▶ _AIM OF THE EXERCISE_: Each line that holds the word "scene" counts once; report how many lines do so and nothing else.

— Start DATASET EXTRACT —

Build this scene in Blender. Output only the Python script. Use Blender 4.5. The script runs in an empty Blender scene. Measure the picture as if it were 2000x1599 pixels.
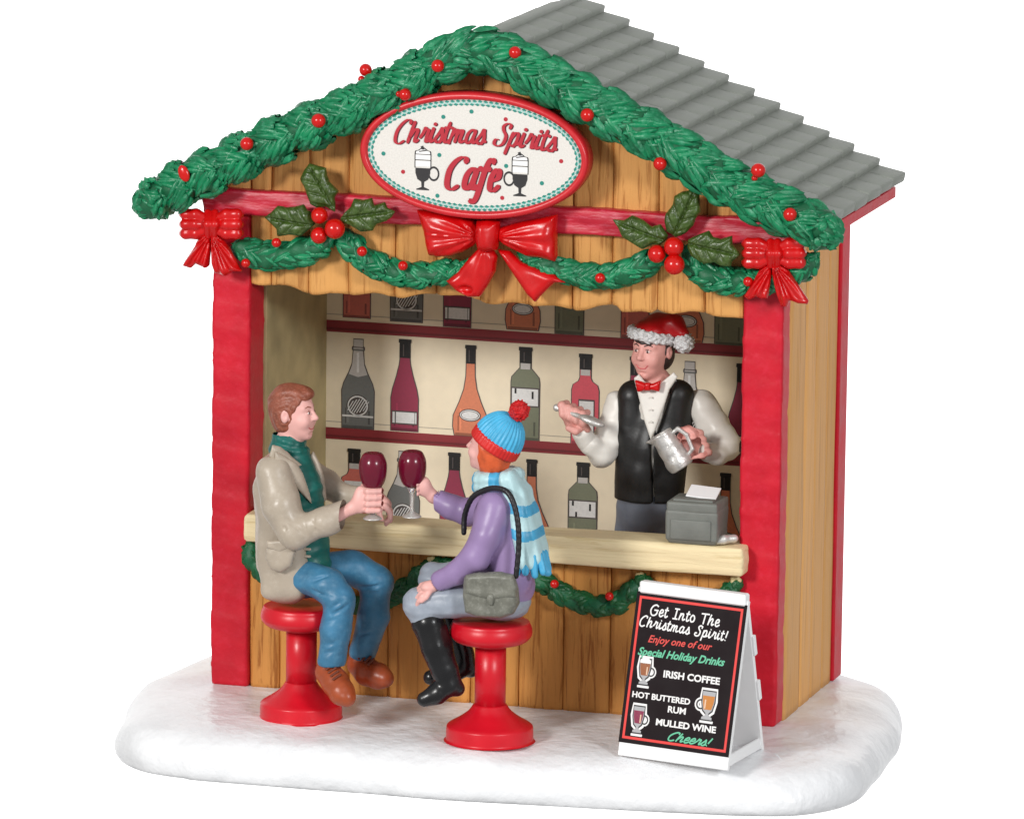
import bpy, bmesh, math, random
import numpy as np
from mathutils import Vector, Matrix, noise
random.seed(7); rng = np.random.RandomState(7)
sc = bpy.context.scene
COL = sc.collection
# ------------------------------------------------------------------ camera
YAW, EL, ROLL = math.radians(16.2), math.radians(10.4), math.radians(0.72)
F, DIST = 14155.0, 141.55
_v = np.array([math.sin(YAW)*math.cos(EL), -math.cos(YAW)*math.cos(EL), math.sin(EL)])
_r = np.cross([0, 0, 1], _v); _r /= np.linalg.norm(_r); _u = np.cross(_v, _r)
RR = _r*math.cos(ROLL)+_u*math.sin(ROLL); UU = _u*math.cos(ROLL)-_r*math.sin(ROLL); VV = _v
AIM = np.array([0.291, 0.0, 5.949]); CAM = AIM+VV*DIST
cd = bpy.data.cameras.new('camera'); cam = bpy.data.objects.new('camera', cd); COL.objects.link(cam)
cd.sensor_width = 36; cd.lens = F/2000*36; cd.clip_start = 1; cd.clip_end = 2000
cam.matrix_world = Matrix(((RR[0], UU[0], VV[0], CAM[0]), (RR[1], UU[1], VV[1], CAM[1]), (RR[2], UU[2], VV[2], CAM[2]), (0, 0, 0, 1)))
sc.camera = cam

def P(px, py, y=0.0):
    """point of the place seen at photograph pixel (px,py) on the plane of depth y"""
    d = -VV*F+RR*(px-1000)-UU*(py-799.5)
    return CAM+d*((y-CAM[1])/d[1])
# ------------------------------------------------------------------ studio light
w = bpy.data.worlds.new('World'); sc.world = w; w.use_nodes = True
w.node_tree.nodes['Background'].inputs[0].default_value = (1, 1, 1, 1)
w.node_tree.nodes['Background'].inputs[1].default_value = 0.44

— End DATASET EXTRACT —

▶ _ANSWER BELOW_: 2